RAY J: I had a weird first time incident when I was young. But the real first time [having sex] was at 13 and it was with a girl I liked and I did it at my homeboy’s house in the daytime. My performance at 13 was when I knew I had something going on. I knew there was something special about me and I knew I could perform in the future well. It was off da chain. We both wanted to do it and afterwards I felt that the world had done change. (lol)
2. Are you good in bed?
RAY J: I think I am great in bed and the reason why is because I try to satisfy the girl first and make sure she has had enough before I am done. I want to make sure I give everything she needs to get relax and have a relax time. Every shot I make count—pow!
3. Describe your most memorable sexual experience.

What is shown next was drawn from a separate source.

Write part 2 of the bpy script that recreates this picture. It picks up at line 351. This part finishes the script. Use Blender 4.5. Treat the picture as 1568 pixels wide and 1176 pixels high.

RAY J: The memorable sexual experience that keeps popping up in my memory is the time with my ex-girlfriend [Kim Kardashian] in Cabo, Mexico. It was memorable because I put it on my video camera and the whole world is looking at it. I just can’t get it outta my head. I don’t think nobody else can either. It was just a fun time together. We were young, we were both 21 and we just had a good time as couples and just wilding out. We just got down with massages, getting drunk and getting down in the Jacuzzi bath.
4. What celebrity would you most like to have sex with?
RAY J: Nicole Scherzinger. I just got a crush on Nicole from the Pussycat Dolls. I just love the way she looks, the way she moves and I love the title of her group. Pusssssy-Cat Dolls. [Laughs]
5. Are you a member of the mile high club?
RAY J: For sure, but it was on a private jet. I was with my girl. The captain closed the curtains and it was just going down. I might have once gotten some head on a commercial plane. She was lying on my lap and I had the jacket over her. You probably could have sex on a commercial flight if it was very empty on the flight. I don’t think you could have sex if someone was sitting right in front of you or behind you or the side. I think you’re gonna go to jail! It might work in that small-ass bathroom. If you gotta get it in, you gotta get it in.